### Exercise prompt:
Reproduce every line of the material below, but drop the pictures.
+ + +
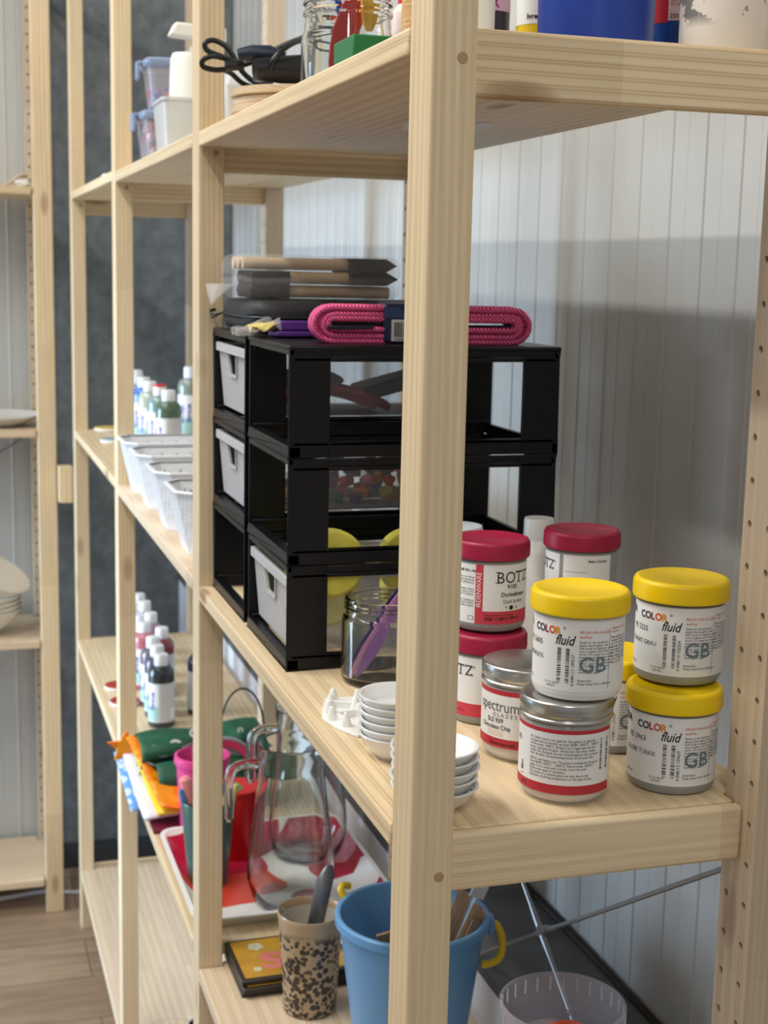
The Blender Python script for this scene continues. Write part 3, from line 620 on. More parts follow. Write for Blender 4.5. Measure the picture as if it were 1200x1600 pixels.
for r_, (z, xs, flip) in enumerate(((.0090, (.028, 0, -.028), -1), (.0243, (.030, .002, -.026), -1), (.0247, (.0310, .003, -.025), 1), (.0400, (.027, -.002, -.03), 1))):
    for x in xs:
        ya, yb = (-.086, .036) if flip > 0 else (.086, -.034)
        if r_ == 2: ya = -.020
        if r_ == 1: ya = .020
        MB().tube([(x, ya, z), (x, (ya+yb)/2, z), (x, yb, z)], .0068, 12).build('handle', WD, bp_)
        s_ = 1 if yb > ya else -1; mb = MB(); y0 = yb; y1 = yb+.044*s_; tip = y1+(.014*s_ if s_ > 0 else .002*s_); e = .0077
        mb.add([(x-.0125, y0, z-e), (x+.0125, y0, z-e), (x+.0125, y0, z+e), (x-.0125, y0, z+e), (x-.0125, y1, z-e), (x+.0125, y1, z-e), (x+.0125, y1, z+e), (x-.0125, y1, z+e), (x-.0125, tip, z), (x+.0125, tip, z)],
               [(0, 1, 2, 3), (0, 4, 5, 1), (3, 2, 6, 7), (0, 3, 7, 8, 4), (1, 5, 9, 6, 2), (4, 8, 9, 5), (7, 6, 9, 8)])
        mb.build('foam_head', FOAM, bp_, bevel=.0012)
cushion(.049, .100, .050).build('clear_bag', FILM, bp_, ang=60)
MB().grid(lambda u, v: (-.045+.09*u, -.098-.018*v, .004+.012*math.sin(6*u+2*v)*v+.012*(1-v)), 14, 5).build('bag_fold', FILM, bp_, solid=.0004)
o = MB().grid(lambda u, v: (-.70+.06*u, .215+.055*v, ZT+.040+.0025*math.sin(8*u+5*v)), 8, 8).build('plastic_sleeve', FILM, solid=.0006); tag(o, 'crumpled clear plastic sleeve lying on the pouch behind the brush pack', 'plastic sleeve')
# purple item in a little bag
pz = thing('sweet_bag', 'small clear bag with a purple bar and yellow wrapper on the near tower', 'small bag', (-.60, .045, ZT))
PUR = mat('purple_plastic', (92, 52, 140), .35)
MB().box(-.022, .022, -.009, .040, .0012, .0065).box(-.021, .021, -.005, .040, .0075, .017).build('purple_bar', PUR, pz, rot=(0, -.03, 0), bevel=.0012)
MB().grid(lambda u, v: (-.02+.04*u, -.034+.028*v, .004+.008*abs(math.sin(5*u+3*v))+.004*v), 12, 10).build('yellow_wrapper', noise_mat('yellow_print', (232, 196, 40), (238, 226, 150), 60, .5), pz, solid=.001)
MB().grid(lambda u, v: (-.024+.048*u, -.050+.045*v, .005+.013*v*abs(math.sin(4*u+1.2*v+.6))+.004*math.sin(14*u+9*v)), 16, 12).build('clear_wrapper', FILM, pz, solid=.0004)
# pink rope hank
def rope_mat():
    m = bpy.data.materials.new('pink_braid'); m.use_nodes = True; L = m.node_tree.links; b = m.node_tree.nodes['Principled BSDF']
    tc = N(m, 'ShaderNodeTexCoord'); mp = N(m, 'ShaderNodeMapping'); L.new(tc.outputs['Object'], mp.inputs[0])
    w = N(m, 'ShaderNodeTexWave', _bands_direction='DIAGONAL', Scale=170.0, Distortion=2.5); L.new(mp.outputs[0], w.inputs[0])
    r = ramp(m, [(.15, (206, 36, 104)), (.5, (244, 78, 150)), (1, (255, 140, 190))]); L.new(w.outputs['Fac'], r.inputs[0]); L.new(r.outputs[0], b.inputs['Base Color'])
    bp = N(m, 'ShaderNodeBump', Strength=.7, Distance=.001); L.new(w.outputs['Fac'], bp.inputs['Height']); L.new(bp.outputs[0], b.inputs['Normal']); b.inputs['Roughness'].default_value = .7
    return m
rp = thing('rope_hank', 'pink braided cord hank with dark paper band on the near drawer tower', 'rope', (-.489, .162, ZT), -.08)
mb = MB()
for j, x in enumerate((-.0175, -.0115, -.0055, .0008, .0072, .0132)):
    for i, rz_ in enumerate((.0162, .0106, .0052)):
        hl = .108 - (.0165-rz_)*1.2 + random.uniform(-.002, .002); pts = []
        xx = x + random.uniform(-.0012, .0012); zo = random.uniform(-.0014, .0014)*(1 if i else .3)
        for a in range(10): t = PI/2+PI*a/9; pts.append((xx, -hl+rz_+rz_*math.cos(t)*1.1, .0188+rz_*math.sin(t)))
        pts += [(xx, -hl*.5, .0188-rz_), (xx, 0, .0188-rz_), (xx, hl*.5, .0188-rz_)]
        for a in range(10): t = -PI/2+PI*a/9; pts.append((xx, hl-rz_+rz_*math.cos(t)*1.1, .0188+rz_*math.sin(t)))
        pts += [(xx, hl*.5, .0188+rz_), (xx, 0, .0188+rz_), (xx, -hl*.5, .0188+rz_)]
        mb.tube([(a_+.0012*math.sin(b_*60+j), b_, c_+zo) for a_, b_, c_ in pts], .0030, 8, closed=True)
mb.build('cord_loops', rope_mat(), rp, ang=80)
NAVY = mat('navy_band', (34, 44, 78), .35); mb = MB()
mb.prism([(-.0225, 0), (.0180, 0), (.0180, .0398), (-.0225, .0398)], -.042, .045, fn=lambda x, y, z: (x, z, y))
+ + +
### Worked answer:
The Blender Python script for this scene continues. Write part 3, from line 620 on. More parts follow. Write for Blender 4.5. Measure the picture as if it were 1200x1600 pixels.
for r_, (z, xs, flip) in enumerate(((.0090, (.028, 0, -.028), -1), (.0243, (.030, .002, -.026), -1), (.0247, (.0310, .003, -.025), 1), (.0400, (.027, -.002, -.03), 1))):
    for x in xs:
        ya, yb = (-.086, .036) if flip > 0 else (.086, -.034)
        if r_ == 2: ya = -.020
        if r_ == 1: ya = .020
        MB().tube([(x, ya, z), (x, (ya+yb)/2, z), (x, yb, z)], .0068, 12).build('handle', WD, bp_)
        s_ = 1 if yb > ya else -1; mb = MB(); y0 = yb; y1 = yb+.044*s_; tip = y1+(.014*s_ if s_ > 0 else .002*s_); e = .0077
        mb.add([(x-.0125, y0, z-e), (x+.0125, y0, z-e), (x+.0125, y0, z+e), (x-.0125, y0, z+e), (x-.0125, y1, z-e), (x+.0125, y1, z-e), (x+.0125, y1, z+e), (x-.0125, y1, z+e), (x-.0125, tip, z), (x+.0125, tip, z)],
               [(0, 1, 2, 3), (0, 4, 5, 1), (3, 2, 6, 7), (0, 3, 7, 8, 4), (1, 5, 9, 6, 2), (4, 8, 9, 5), (7, 6, 9, 8)])
        mb.build('foam_head', FOAM, bp_, bevel=.0012)
cushion(.049, .100, .050).build('clear_bag', FILM, bp_, ang=60)
MB().grid(lambda u, v: (-.045+.09*u, -.098-.018*v, .004+.012*math.sin(6*u+2*v)*v+.012*(1-v)), 14, 5).build('bag_fold', FILM, bp_, solid=.0004)
o = MB().grid(lambda u, v: (-.70+.06*u, .215+.055*v, ZT+.040+.0025*math.sin(8*u+5*v)), 8, 8).build('plastic_sleeve', FILM, solid=.0006); tag(o, 'crumpled clear plastic sleeve lying on the pouch behind the brush pack', 'plastic sleeve')
# purple item in a little bag
pz = thing('sweet_bag', 'small clear bag with a purple bar and yellow wrapper on the near tower', 'small bag', (-.60, .045, ZT))
PUR = mat('purple_plastic', (92, 52, 140), .35)
MB().box(-.022, .022, -.009, .040, .0012, .0065).box(-.021, .021, -.005, .040, .0075, .017).build('purple_bar', PUR, pz, rot=(0, -.03, 0), bevel=.0012)
MB().grid(lambda u, v: (-.02+.04*u, -.034+.028*v, .004+.008*abs(math.sin(5*u+3*v))+.004*v), 12, 10).build('yellow_wrapper', noise_mat('yellow_print', (232, 196, 40), (238, 226, 150), 60, .5), pz, solid=.001)
MB().grid(lambda u, v: (-.024+.048*u, -.050+.045*v, .005+.013*v*abs(math.sin(4*u+1.2*v+.6))+.004*math.sin(14*u+9*v)), 16, 12).build('clear_wrapper', FILM, pz, solid=.0004)
# pink rope hank
def rope_mat():
    m = bpy.data.materials.new('pink_braid'); m.use_nodes = True; L = m.node_tree.links; b = m.node_tree.nodes['Principled BSDF']
    tc = N(m, 'ShaderNodeTexCoord'); mp = N(m, 'ShaderNodeMapping'); L.new(tc.outputs['Object'], mp.inputs[0])
    w = N(m, 'ShaderNodeTexWave', _bands_direction='DIAGONAL', Scale=170.0, Distortion=2.5); L.new(mp.outputs[0], w.inputs[0])
    r = ramp(m, [(.15, (206, 36, 104)), (.5, (244, 78, 150)), (1, (255, 140, 190))]); L.new(w.outputs['Fac'], r.inputs[0]); L.new(r.outputs[0], b.inputs['Base Color'])
    bp = N(m, 'ShaderNodeBump', Strength=.7, Distance=.001); L.new(w.outputs['Fac'], bp.inputs['Height']); L.new(bp.outputs[0], b.inputs['Normal']); b.inputs['Roughness'].default_value = .7
    return m
rp = thing('rope_hank', 'pink braided cord hank with dark paper band on the near drawer tower', 'rope', (-.489, .162, ZT), -.08)
mb = MB()
for j, x in enumerate((-.0175, -.0115, -.0055, .0008, .0072, .0132)):
    for i, rz_ in enumerate((.0162, .0106, .0052)):
        hl = .108 - (.0165-rz_)*1.2 + random.uniform(-.002, .002); pts = []
        xx = x + random.uniform(-.0012, .0012); zo = random.uniform(-.0014, .0014)*(1 if i else .3)
        for a in range(10): t = PI/2+PI*a/9; pts.append((xx, -hl+rz_+rz_*math.cos(t)*1.1, .0188+rz_*math.sin(t)))
        pts += [(xx, -hl*.5, .0188-rz_), (xx, 0, .0188-rz_), (xx, hl*.5, .0188-rz_)]
        for a in range(10): t = -PI/2+PI*a/9; pts.append((xx, hl-rz_+rz_*math.cos(t)*1.1, .0188+rz_*math.sin(t)))
        pts += [(xx, hl*.5, .0188+rz_), (xx, 0, .0188+rz_), (xx, -hl*.5, .0188+rz_)]
        mb.tube([(a_+.0012*math.sin(b_*60+j), b_, c_+zo) for a_, b_, c_ in pts], .0030, 8, closed=True)
mb.build('cord_loops', rope_mat(), rp, ang=80)
NAVY = mat('navy_band', (34, 44, 78), .35); mb = MB()
mb.prism([(-.0225, 0), (.0180, 0), (.0180, .0398), (-.0225, .0398)], -.042, .045, fn=lambda x, y, z: (x, z, y))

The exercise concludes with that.